Many children play with toys that evoke the bucolic life on a farm. But most kids are probably not aware that, for the vast majority of farmed animals, life is anything but happy.

REYNARD LOKI:  ‘Many children play with toys that evoke the bucolic life on a farm. And many will likely visit a small local farm, where animals have space and access to sunlight and the outdoors. But most kids are probably not aware that, for the vast majority of farmed animals, life is anything but happy. Consider the life of a chicken trapped on a factory farm. If she is one of the 9 billion chickens who suffer and die on U.S. factory farms for their meat, she is committed to a life of unending misery, fed an unnatural diet to spur abnormally rapid and painful growth…

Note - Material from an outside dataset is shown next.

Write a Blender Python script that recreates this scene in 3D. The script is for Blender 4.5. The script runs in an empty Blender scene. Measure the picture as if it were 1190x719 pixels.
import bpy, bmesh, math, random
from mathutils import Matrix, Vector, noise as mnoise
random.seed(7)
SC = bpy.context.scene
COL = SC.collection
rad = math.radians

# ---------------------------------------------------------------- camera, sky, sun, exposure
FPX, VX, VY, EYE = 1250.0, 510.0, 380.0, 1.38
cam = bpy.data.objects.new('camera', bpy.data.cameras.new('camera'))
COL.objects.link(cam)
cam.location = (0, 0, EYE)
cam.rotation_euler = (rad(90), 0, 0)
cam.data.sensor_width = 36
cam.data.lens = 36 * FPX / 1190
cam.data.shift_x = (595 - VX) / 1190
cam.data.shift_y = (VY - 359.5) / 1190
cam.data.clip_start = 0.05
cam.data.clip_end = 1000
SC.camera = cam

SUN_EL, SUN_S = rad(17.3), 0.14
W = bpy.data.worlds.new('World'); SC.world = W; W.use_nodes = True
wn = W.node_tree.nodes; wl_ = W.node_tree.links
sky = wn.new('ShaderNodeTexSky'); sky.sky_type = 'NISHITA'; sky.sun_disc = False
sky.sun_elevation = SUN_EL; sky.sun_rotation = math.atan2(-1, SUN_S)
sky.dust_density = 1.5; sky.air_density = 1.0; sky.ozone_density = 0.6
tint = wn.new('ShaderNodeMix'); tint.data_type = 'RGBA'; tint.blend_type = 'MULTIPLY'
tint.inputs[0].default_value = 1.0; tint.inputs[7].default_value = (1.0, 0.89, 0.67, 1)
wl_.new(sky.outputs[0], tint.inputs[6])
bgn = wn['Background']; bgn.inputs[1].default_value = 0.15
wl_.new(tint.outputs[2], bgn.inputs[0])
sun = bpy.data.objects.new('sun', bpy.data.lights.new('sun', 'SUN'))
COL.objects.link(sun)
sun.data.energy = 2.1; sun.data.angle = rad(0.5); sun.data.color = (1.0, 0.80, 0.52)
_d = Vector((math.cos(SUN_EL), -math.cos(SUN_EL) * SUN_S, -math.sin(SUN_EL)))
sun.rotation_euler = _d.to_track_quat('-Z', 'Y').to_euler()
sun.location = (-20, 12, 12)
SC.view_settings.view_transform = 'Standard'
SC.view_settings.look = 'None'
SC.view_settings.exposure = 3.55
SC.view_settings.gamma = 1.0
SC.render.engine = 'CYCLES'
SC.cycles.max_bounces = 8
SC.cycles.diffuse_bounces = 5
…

These are the brutal realities for millions of animals trapped on factory farms. But how do parents and teachers address these realities of our broken and inhumane food system with children? Journalist, editor and author Leslie Crawford has answered that call with two books published by Stone Pier Press, an environmental publishing house with a focus on food and sustainability. The first, Sprig the Rescue Pig, tells the story of a factory farm pig who escapes the truck bringing him to a slaughterhouse, before being rescued by a young girl and her family, who show him love and kindness.

The second, Gwen the Rescue Hen, published this month, is about a chicken who escapes from an egg factory farm and is rescued by a young boy who decides to make her—and some of her fellow escapees—a part of his family. Both books include special sections filled with fascinating facts about pigs and chickens to help educate kids and adults about how incredible pigs and chickens really are. In telling these heartwarming tales of resilience, compassion and love, Crawford avoids the more brutal realities of factory farming, showing simply that these farms are extremely unhappy places for such intelligent and emotional beings’. SOURCE…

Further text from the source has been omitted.